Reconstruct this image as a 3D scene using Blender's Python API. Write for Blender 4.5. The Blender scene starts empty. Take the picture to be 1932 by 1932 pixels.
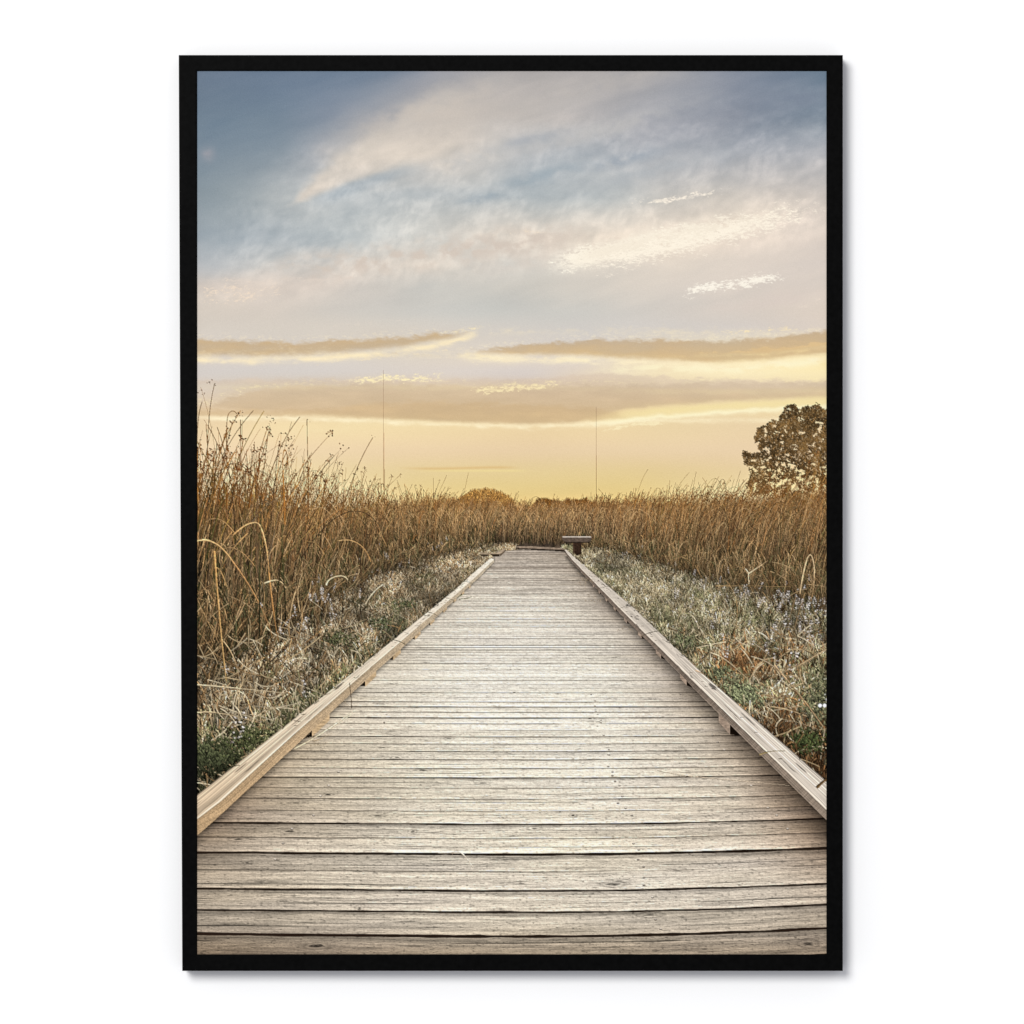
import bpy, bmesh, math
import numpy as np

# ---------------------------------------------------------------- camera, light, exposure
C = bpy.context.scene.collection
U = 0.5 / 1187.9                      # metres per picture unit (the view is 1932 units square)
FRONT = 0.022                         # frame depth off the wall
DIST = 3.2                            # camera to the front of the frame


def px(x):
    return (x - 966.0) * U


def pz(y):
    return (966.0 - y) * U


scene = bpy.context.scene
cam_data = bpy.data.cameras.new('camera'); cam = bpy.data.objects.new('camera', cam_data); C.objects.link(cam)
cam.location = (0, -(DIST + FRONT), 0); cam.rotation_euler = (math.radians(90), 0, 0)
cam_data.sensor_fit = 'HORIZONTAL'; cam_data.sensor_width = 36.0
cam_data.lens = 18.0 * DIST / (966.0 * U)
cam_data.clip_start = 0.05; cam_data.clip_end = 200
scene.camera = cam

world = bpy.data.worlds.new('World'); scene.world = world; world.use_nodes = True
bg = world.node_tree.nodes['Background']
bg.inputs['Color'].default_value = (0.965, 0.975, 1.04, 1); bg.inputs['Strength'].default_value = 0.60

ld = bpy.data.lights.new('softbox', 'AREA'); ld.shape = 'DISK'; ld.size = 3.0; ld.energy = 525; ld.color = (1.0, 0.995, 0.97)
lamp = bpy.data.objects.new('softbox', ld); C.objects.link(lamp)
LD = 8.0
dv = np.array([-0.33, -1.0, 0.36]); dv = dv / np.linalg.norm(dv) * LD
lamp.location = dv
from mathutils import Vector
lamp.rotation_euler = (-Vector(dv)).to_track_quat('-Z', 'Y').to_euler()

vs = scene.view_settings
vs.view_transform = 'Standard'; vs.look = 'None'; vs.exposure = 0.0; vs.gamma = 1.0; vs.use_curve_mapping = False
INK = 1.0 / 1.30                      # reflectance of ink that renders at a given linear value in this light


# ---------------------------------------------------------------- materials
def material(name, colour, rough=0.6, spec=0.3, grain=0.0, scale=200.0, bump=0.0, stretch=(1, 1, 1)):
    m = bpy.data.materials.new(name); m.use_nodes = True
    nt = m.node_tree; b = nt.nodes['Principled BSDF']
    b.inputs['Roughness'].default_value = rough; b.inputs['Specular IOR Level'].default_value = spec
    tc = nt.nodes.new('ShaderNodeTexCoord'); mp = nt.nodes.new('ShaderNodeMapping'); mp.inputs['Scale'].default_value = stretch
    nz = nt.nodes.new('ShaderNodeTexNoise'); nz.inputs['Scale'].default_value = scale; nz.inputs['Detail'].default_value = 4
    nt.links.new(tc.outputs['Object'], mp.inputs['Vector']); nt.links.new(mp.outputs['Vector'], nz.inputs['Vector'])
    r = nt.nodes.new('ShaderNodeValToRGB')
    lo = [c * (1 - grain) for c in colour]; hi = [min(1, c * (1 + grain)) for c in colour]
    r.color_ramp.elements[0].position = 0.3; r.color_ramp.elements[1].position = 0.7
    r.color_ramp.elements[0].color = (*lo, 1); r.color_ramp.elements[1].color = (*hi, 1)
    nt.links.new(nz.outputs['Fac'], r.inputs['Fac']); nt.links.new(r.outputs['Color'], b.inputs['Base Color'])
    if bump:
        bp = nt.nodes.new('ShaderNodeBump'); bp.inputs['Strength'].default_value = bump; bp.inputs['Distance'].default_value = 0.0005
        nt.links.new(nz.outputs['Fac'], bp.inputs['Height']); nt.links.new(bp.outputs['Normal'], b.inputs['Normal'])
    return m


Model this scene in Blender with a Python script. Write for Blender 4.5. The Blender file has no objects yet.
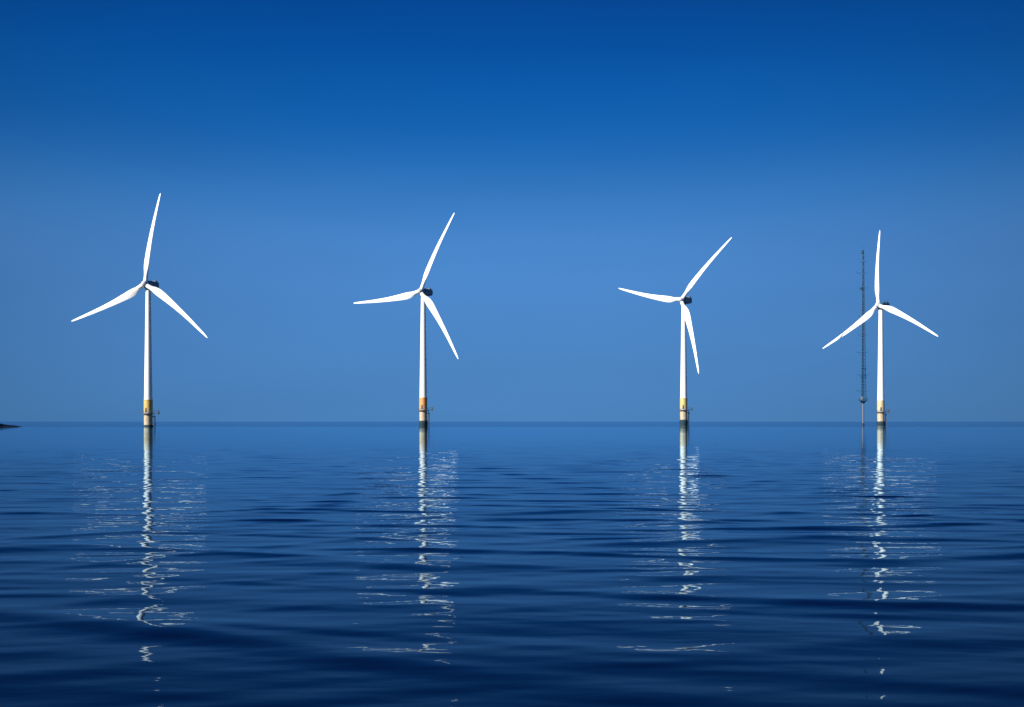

> Job: Each line of the data should be quoted exactly, with pictures left out.

> Finished answer:
Reconstruct this image as a 3D scene using Blender's Python API. Write for Blender 4.5. The Blender scene starts empty. Take the picture to be 1932 by 1932 pixels.
import bpy, bmesh, math
import numpy as np

# ---------------------------------------------------------------- camera, light, exposure
C = bpy.context.scene.collection
U = 0.5 / 1187.9                      # metres per picture unit (the view is 1932 units square)
FRONT = 0.022                         # frame depth off the wall
DIST = 3.2                            # camera to the front of the frame


def px(x):
    return (x - 966.0) * U


def pz(y):
    return (966.0 - y) * U


scene = bpy.context.scene
cam_data = bpy.data.cameras.new('camera'); cam = bpy.data.objects.new('camera', cam_data); C.objects.link(cam)
cam.location = (0, -(DIST + FRONT), 0); cam.rotation_euler = (math.radians(90), 0, 0)
cam_data.sensor_fit = 'HORIZONTAL'; cam_data.sensor_width = 36.0
cam_data.lens = 18.0 * DIST / (966.0 * U)
cam_data.clip_start = 0.05; cam_data.clip_end = 200
scene.camera = cam

world = bpy.data.worlds.new('World'); scene.world = world; world.use_nodes = True
bg = world.node_tree.nodes['Background']
bg.inputs['Color'].default_value = (0.965, 0.975, 1.04, 1); bg.inputs['Strength'].default_value = 0.60

ld = bpy.data.lights.new('softbox', 'AREA'); ld.shape = 'DISK'; ld.size = 3.0; ld.energy = 525; ld.color = (1.0, 0.995, 0.97)
lamp = bpy.data.objects.new('softbox', ld); C.objects.link(lamp)
LD = 8.0
dv = np.array([-0.33, -1.0, 0.36]); dv = dv / np.linalg.norm(dv) * LD
lamp.location = dv
from mathutils import Vector
lamp.rotation_euler = (-Vector(dv)).to_track_quat('-Z', 'Y').to_euler()

vs = scene.view_settings
vs.view_transform = 'Standard'; vs.look = 'None'; vs.exposure = 0.0; vs.gamma = 1.0; vs.use_curve_mapping = False
INK = 1.0 / 1.30                      # reflectance of ink that renders at a given linear value in this light


# ---------------------------------------------------------------- materials
def material(name, colour, rough=0.6, spec=0.3, grain=0.0, scale=200.0, bump=0.0, stretch=(1, 1, 1)):
    m = bpy.data.materials.new(name); m.use_nodes = True
    nt = m.node_tree; b = nt.nodes['Principled BSDF']
    b.inputs['Roughness'].default_value = rough; b.inputs['Specular IOR Level'].default_value = spec
    tc = nt.nodes.new('ShaderNodeTexCoord'); mp = nt.nodes.new('ShaderNodeMapping'); mp.inputs['Scale'].default_value = stretch
    nz = nt.nodes.new('ShaderNodeTexNoise'); nz.inputs['Scale'].default_value = scale; nz.inputs['Detail'].default_value = 4
    nt.links.new(tc.outputs['Object'], mp.inputs['Vector']); nt.links.new(mp.outputs['Vector'], nz.inputs['Vector'])
    r = nt.nodes.new('ShaderNodeValToRGB')
    lo = [c * (1 - grain) for c in colour]; hi = [min(1, c * (1 + grain)) for c in colour]
    r.color_ramp.elements[0].position = 0.3; r.color_ramp.elements[1].position = 0.7
    r.color_ramp.elements[0].color = (*lo, 1); r.color_ramp.elements[1].color = (*hi, 1)
    nt.links.new(nz.outputs['Fac'], r.inputs['Fac']); nt.links.new(r.outputs['Color'], b.inputs['Base Color'])
    if bump:
        bp = nt.nodes.new('ShaderNodeBump'); bp.inputs['Strength'].default_value = bump; bp.inputs['Distance'].default_value = 0.0005
        nt.links.new(nz.outputs['Fac'], bp.inputs['Height']); nt.links.new(bp.outputs['Normal'], b.inputs['Normal'])
    return m


Model this scene in Blender with a Python script. Write for Blender 4.5. The Blender file has no objects yet.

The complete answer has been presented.